News | Thursday, 8th August 2019

Royal Exchange play follows Broadway run for playwright Simon Stephens

The Tony Award winning writer heads up new MA/MFA Scriptwriting route

Professor Simon Stephens leads the new MA/MFA Scriptwriting route which begins in September
Professor Simon Stephens leads the new MA/MFA Scriptwriting route which begins in September

A new play by multi-award winning scriptwriter and University lecturer Professor Simon Stephens will premiere in Manchester – shortly after another of his works concludes a two-month stint on Broadway.

Light Fallsopening at the Royal Exchange on October 24, connects “five relatives in five disparate English towns, from Blackpool to Durham”.

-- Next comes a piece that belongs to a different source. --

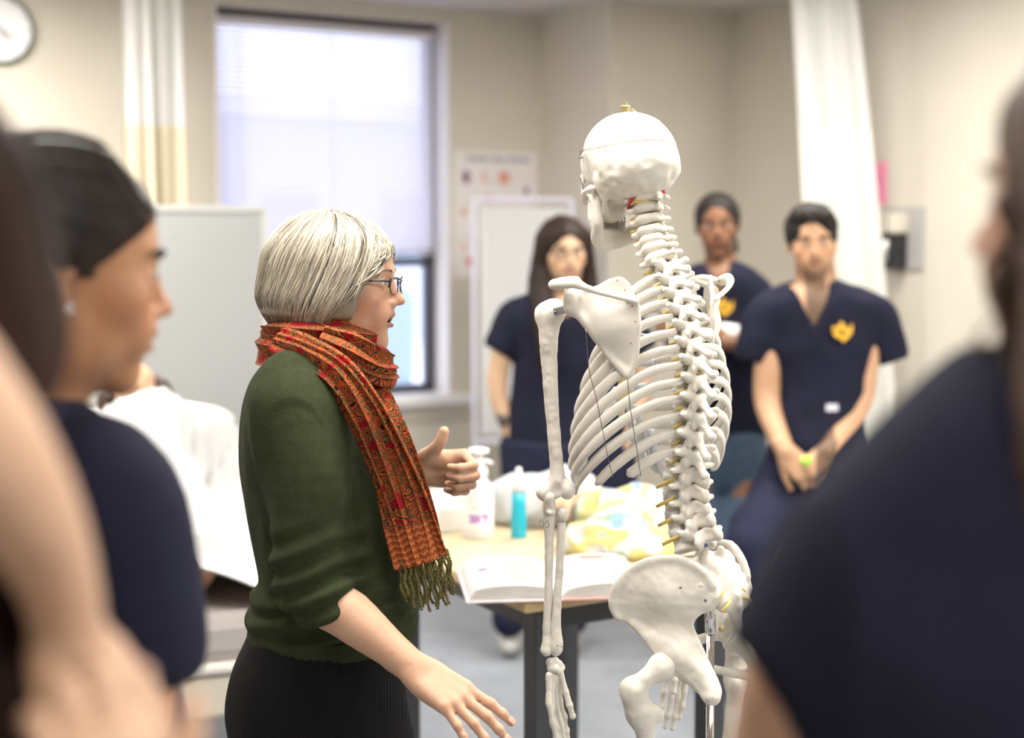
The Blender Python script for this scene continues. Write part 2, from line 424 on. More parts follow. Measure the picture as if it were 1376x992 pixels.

Professor Stephens’ Sea Wall, starring Tony Award-nominee Tom Sturridge, is also enjoying a nine-week run on Broadway, capping off a prolific year for Manchester Metropolitan’s Professor of Scriptwriting.

With original music by former Pulp frontman Jarvis Cocker, Light Falls is described as a “richly layered play about life in the face of death, about how our love survives us after we’ve gone – and about how family, community and kindness help the North survive”.

I am thrilled that the production coincides with my first term as Professor of Scriptwriting at the Manchester Writing School. Our students will be able to see the play and the city will be able to see my work as I start a teaching career in its heart.

The opening of the new play coincides with the first term of Manchester Metropolitan University’s new MA/MFA Scriptwriting route, which Professor Stephens will lead at the Manchester Writing School.

Scriptwriting students will have the opportunity to write a full-length script, with one-to-one expert supervision from the likes of Professor Stephens, who won the Tony Award in 2015 – American theatre’s most prestigious award – for his stage adaptation of A Curious Incident of the Dog in the Night-time, Alistair McDowall, a Bruntwood Prize winner whose play Pomona transferred to the National Theatre in 2015, and Anjum Malik, acclaimed television, film and radio writer. 

Light Falls opens at the Royal Exchange Theatre in October (image: Lee Baxter)

Professor Stephens said: “I am very proud that Light Falls continues my two decade long collaboration with Sarah Frankcom, Artistic Director at the Royal Exchange. It is a play about the North. It was written after a trip with Sarah from Blackpool to Durham. It is about England on the cusp of change. It is about love and death. That it will be Sarah’s last production as she leaves the Exchange as its Artistic Director, means the world.

“It is a poetic play that looks into the hearts of a whole family in the moment of death. It will be staged simply and has a remarkable cast. It also has new music by Jarvis Cocker.

“I am thrilled that the production coincides with my first term as Professor of Scriptwriting at the Manchester Writing School. Our students will be able to see the play and the city will be able to see my work as I start a teaching career in its heart. "

His monologue Sea Wall is coupled in a double-bill with another monologue piece, A Life by Nick Payne. The second half stars Academy Award nominee Jake Gyllenhaal. It runs in New York’s Hudson Theatre until September 29. An earlier review of the show described it as “totally disarming in the depth and intensity of the emotions they conjure”.

Professor Stephens said: “Sea Wall is the most direct and simple and honest play I have written. It was written quickly and with my guard down. That it has had the life it has fills my heart and astonishes me.

“It is a simple play. A monologue to be played as directly as possible. That such simplicity might work at the heart of US theatre is astonishing to me.”